For me, that meant feeling embarrassment, shame, agitation.


What I did eventually feel was resistance, but I knew that was my ego fighting to keep the deeper caverns of pain and grief covered.


I also knew I had to go


very


very


slowly.


No sledgehammer.


No force.


But also no spilling everywhere like a bubbling soda can.


Holding those higher frequencies of love and peace, adding a bit more energy into my body with pussy stroking meditation (SXBMB™), and expanding wider and wider. Just a little bit each day.


That’s my current practice.


And as I sat with this frequency, I felt it want to come through me. “You don’t choose the energy, the energy chooses you,” my teacher Perri Chase once said.


My mind rebels against it.


My mind doesn’t fucking want this.


Do you have any idea how stigmatised the topic of Prussia is here? Calling myself a Prussian equals breaching an unspoken golden rule. It goes against the entire set-up of my socialisation.


It’s fucking scary.


And the energy doesn’t care.


I’m here writing this because it’s been calling me to do so for weeks.


I’m writing this because I know there are others like me. People who never knew they needed the permission to touch this topic.


To read how someone who shares their generational trauma relates to it, explores it, integrates the grief and connects to the love.


Because, sooner or later, the Prussian collective will have to face the accumulation of unfelt grief and anger.


Because we’re not even allowed to acknowledge that those emotions exist within us.


Because we’re not even aware that we exist as a collective on this planet.


But we do.


And I’m holding our pole.


It’s become so clear to me that this is part of my purpose. I’m meant to feel and integrate all of this pain in my own body, so that I can embody this specific frequency in the world.

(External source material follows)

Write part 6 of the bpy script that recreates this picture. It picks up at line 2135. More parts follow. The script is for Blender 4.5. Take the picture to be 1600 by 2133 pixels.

And if you’re of Prussian lineage, and especially if you grew up in Germany, I want you to feel into these questions:


How much would you have to love yourself to say with full conviction, ‘I’m a Prussian.’?


How much self-hatred and shame do you have to face and abandon?


How many self-sabotaging patterns?


How many negative beliefs that keep you small and hiding?


How much conditioning?


Because the conditioning is strong. Your scared parts want you to cower away from saying it. It feels undeserving, even dangerous.


It’s okay. I’ll say it first.


Ich bin Preuße.


And no one can take that away from us.